Bass and Rae, both longtime residents of the New Haven area, insist that the crime and the famous Mayday protests which followed it remain vividly imprinted in the psyche of the community.

“For people who were in the area at the time and still live here, the event remains pivotal,” Bass said in an e-mail. “Everywhere I’ve spoken about the book around here, everyone wants to tell his or her story — staring at the muzzle of a tank in the Southern Connecticut State University parking lot, for instance, or waiting with a National Guard unit, or just seeing these wild people on the streets.”

The book is at its strongest when describing narrative details like these. On page after page, Bass and Rae are able to catalogue minutiae that paint a picture of an anxious city on the brink of self-destruction and of a campus that served as the locus for the protests and furor that accompanied the trials.

These small details also ensure that none of the larger-than-life personalities who make cameos in the narrative — Panthers founder Bobby Seale, Yale President Kingman Brewster, even former first lady and New York Senator Hillary Rodham Clinton LAW ’73 — seem like overblown caricatures.

And it is this insistence on the concrete and specific that might serve as the book’s most relevant message.

“The Rackley story poignantly shows the pitfalls into which both sides of the ideological divide — that remains with us today in the cultural war that grew out of that period — fall when they stop caring about the facts,” Bass writes.

Unfortunately, the book sometimes falters when it attempts to zoom out and distill lessons like this one from its story. At one point, gesturing toward the larger implications of their narrative, Bass and Rae write simply, “Nobody was very heroic back then, including the police.”

But the lesson seems obvious. Bass and Rae forget that the particular story they are telling could function as a more general warning about the dangers of shallow and divisive political discourse that marks our national climate. It seems unfitting that such a carefully constructed narrative cannot be used to greater effect.

But in the end, Bass and Rae have written a powerful and an important book. Though they are not explicit about their subject’s broader significance, it is clear from Thursday’s reading that the murder and its aftermath had a lasting impact on the New Haven story. This book is not an expansive attempt to derive easy lessons from the past, but it is a beautiful description of a crime that has haunted a town for 40 years and of a man who has been able to make amends with his past.

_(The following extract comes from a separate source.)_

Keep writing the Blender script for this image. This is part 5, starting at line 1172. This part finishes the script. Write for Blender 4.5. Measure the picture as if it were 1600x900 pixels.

“New Haven’s [story] wasn’t unique in the civil rights era,” Bass said. “But it has its own story, as any city does — this one about a liberal city that tried harder than any other to bring about orderly, peaceful change and, at the moment captured in our book, confronted, painfully, the limits of liberalism.”

For Kimbro, the events of last Thursday represent the true denouement of the events chronicled in “Murder in the Model City.”

“We were not nice people back then,” he said. “But if you do something wrong, if you want to move past it, you have to admit it and apologize. To me, that’s the end of the story.”